Early Retirement BEFORE Financial Independence

Earlier this year, I laid out my path to Financial Liberty.

My goal was very similar to FIRE (Financial Independence, Retire Early). I was planning to meet a certain financial goal, and then I was going to quit my job and “retire”.

I haven’t hit my financial goal yet, and I haven’t achieved financial independence, but I’m probably going to quit anyway.

What Led me to “FIRE”

I don’t like my career. The day-to-day work is monotonous, and I’ve been growing tired of having to put on this corporate persona to blend in. (No, I don’t give a shit about the “strategic vision”, but I guess I have to pretend.) I also wanted to be able to live a more flexible lifestyle in which I could focus on purpose, health, and community instead of arbitrary deadlines, PowerPoints, and climbing the corporate ladder.


I suppose I could have just looked for jobs at other companies, but there’s something about white-collar work that doesn’t sit well with me. It’s so dull and always ends up encroaching on your personal life – just a little bit at a time until work has become the center of your life without you even realizing it.

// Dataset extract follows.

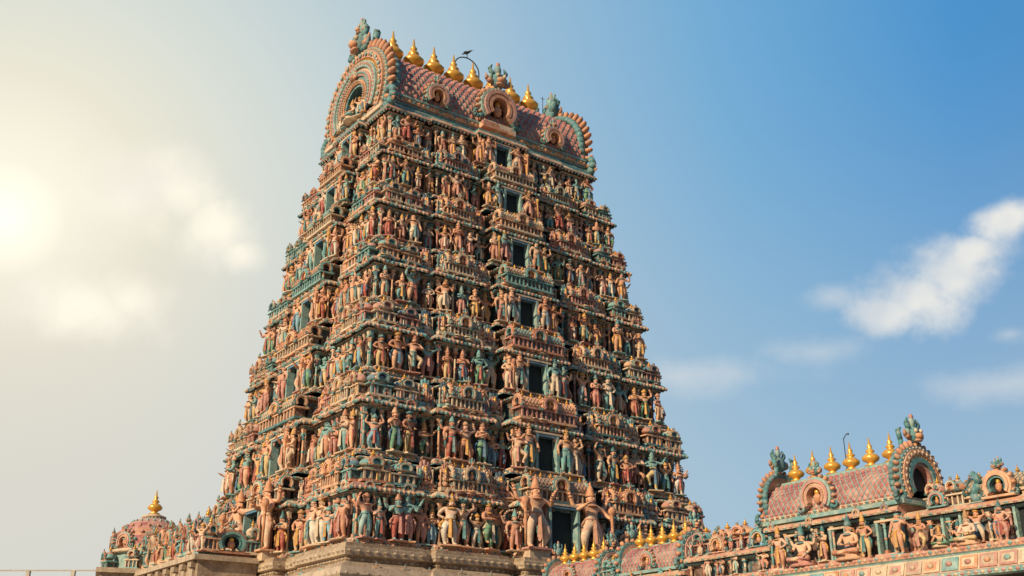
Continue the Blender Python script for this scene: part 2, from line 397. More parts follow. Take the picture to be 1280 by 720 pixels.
F.append(figure('deity_figure_blessing', [(-1, (.19, -.02, .66), (.17, -.13, .77)), (1, (.23, .02, .66), (.12, -.05, .57))], legs_std(.07, pel=(.02, 0, .52), bend=.03), pel=(.02, 0, .52), lean=-.01))
F.append(figure('deity_figure_arms_raised', [(-1, (.23, -.01, .86), (.17, -.03, 1.02)), (1, (.23, -.01, .84), (.19, -.02, 1.0))], legs_std(.08, bend=.05), crown=3))
F.append(figure('deity_figure_praying', [(-1, (.17, -.04, .65), (.025, -.14, .72)), (1, (.17, -.04, .65), (.025, -.14, .72))], legs_std(.06), crown=1))
F.append(figure('deity_figure_dancing', [(-1, (.24, -.02, .74), (.30, -.08, .88)), (1, (.2, -.05, .66), (.04, -.14, .66))],
                [(-1, (-.07, -.03, .28), (-.05, .0, .06), (-.07, -.07, .03)), (1, (.19, -.1, .36), (.1, -.05, .17), (.13, -.11, .14))], pel=(-.02, 0, .52), lean=.02))
F.append(figure('deity_figure_four_armed', [(-1, (.2, -.02, .67), (.2, -.14, .74)), (1, (.2, .0, .66), (.21, -.05, .5)), (-1, (.22, .05, .76), (.29, .02, .92)), (1, (.22, .05, .76), (.29, .02, .92))], legs_std(.07), crown=1, halo=1))
F.append(figure('attendant_figure', [(-1, (.18, 0, .64), (.2, -.05, .49)), (1, (.22, -.02, .7), (.2, -.1, .86))], legs_std(.06, pel=(-.02, 0, .52), bend=.02), pel=(-.02, 0, .52), lean=.015, crown=2))
F.append(figure('attendant_figure_hands_low', [(-1, (.2, .0, .66), (.1, -.09, .58)), (1, (.2, 0, .66), (.08, -.1, .62))], legs_std(.065), crown=3))
GA = [(-1, (.22, -.03, .68), (.24, -.12, .58)), (1, (.23, -.02, .70), (.15, -.14, .80)), (-1, (.24, .05, .77), (.31, .02, .95)), (1, (.24, .05, .77), (.31, .02, .95))]
GUARD = figure('guardian_figure', GA, legs_std(.09, bend=.05), crown=1, club=1, halo=1)
HERO = figure('door_guardian_figure', GA, legs_std(.09, bend=.05), crown=1, club=1, SK='hero_skin', CL='hero_cloth', CR='orange', SA='terra')
SEAT = []
for nm, ar in (('seated_deity', [(-1, (.19, -.04, .66), (.16, -.15, .74)), (1, (.2, -.04, .64), (.19, -.2, .56))]), ('seated_sage', [(-1, (.18, -.05, .64), (.06, -.15, .62)), (1, (.18, -.05, .64), (.06, -.15, .62))]),
               ('seated_deity_four_armed', [(-1, (.19, -.04, .66), (.17, -.15, .72)), (1, (.2, -.04, .64), (.19, -.2, .54)), (-1, (.22, .05, .76), (.28, .02, .93)), (1, (.22, .05, .76), (.28, .02, .93))])):
    SEAT.append(figure(nm, ar, [(-1, (-.24, -.16, .16), (-.03, -.24, .13), (.05, -.24, .125)), (1, (.24, -.16, .16), (.04, -.2, .16), (-.05, -.26, .14))], pel=(0, 0, .19), up=1, halo=(nm != 'seated_sage'), crown=1))
def put_fig(par, M, h, kinds=None, mir=True):
    me = R.choice(kinds or F)
    place(me, par, M @ RZ(R.uniform(-.45, .45)) @ S(h * (-1 if mir and R.random() < .5 else 1) * R.uniform(1.1, 1.35), h * 1.3, h), me.name + '_statue')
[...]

So, I decided: Instead of finding a different job, I would save up enough money to not have to be stressed about income, then I would start doing work that I found purpose in.

My Financial Liberty & FIRE Goal
  • $20,000 per year of passive income (after some reinvesting to keep up with inflation)
  • $50,000 cushion/emergency fund

When I hit that goal, I was going to move to an island in the Pacific (where median annual income is about $20k). Then I wouldn’t have to be concerned about earning enough income. Instead, I could do work I enjoyed on my own terms and spend more time with my wife living a healthy, simple lifestyle.

Well, I haven’t hit that goal yet, but I’m probably going to quit my job now anyway.

How far am I from my goal?

Currently, I’m at:

  • $15,000 per year of passive income
  • $25,000 cushion/emergency fund

So I have half the emergency fund and 75% of the investment income.

That’s not bad, but it means in my early “retirement”, I will still have to keep some focus on earning income, instead of only thinking about work that I want to do.

Here’s why I’m okay with that.

I’ll unpackage this from the math and logic side for you fellow numbers nerds, but I’ll also get into the more personal side.

The Math

I’m a super low-risk person by nature. So when my goal is $20,000 per year of passive income, that means $20k per year of passive income for the rest of my life, even if the market crashes and I live to be 110.

Also, let’s be real. $20k doesn’t buy much today, and with the Fed’s current monetary policy, $20k ain’t gonna by shit in the not too distant future. My $20k goal is to have $20k after reinvesting enough money to make sure my portfolio (and the passive income of future years) keeps up with inflation. It’s really more like $40k a year of passive income that I’m going for. Thanks, Jerome.

Now, that sounds pretty negative. But here’s the POSITIVE.

While I don’t have enough investments to replace all of my income forever

  • My current savings and investments will last 13.5 years
    • Even if I don’t make another single dollar
    • Accounting for inflation
    • Not reducing my spending at all

With the little bit I make from my fun side hustles and reducing my spending by only 10%, my savings and investments will last almost 20 years!

Since I don’t enjoy my current job, I might as well quit now. If my side hustles never pick up, then I guess I’ll go back to the corporate world in 20 years. That’s plenty of time (especially with all the time I get back in my schedule!) to make something happen.

The Personal Side

Some of peoples’ biggest regrets in life are:

  • Not being a better spouse or parent
  • Spending too much time at work
  • Not doing more enjoyable work
  • Not doing more for others
  • Not taking more risks

Leaving the rat race earlier, despite not having all the savings I will ever need, will allow me to spend more time and energy on the above, instead of just my job.

But, who knows? Maybe on my death bed I’ll say I really wished I spent more time in dull meetings pretending to be interested in my company’s sTraTeGic ViSIoN.


I’m gonna do it! Last day in the rat race is December 31st!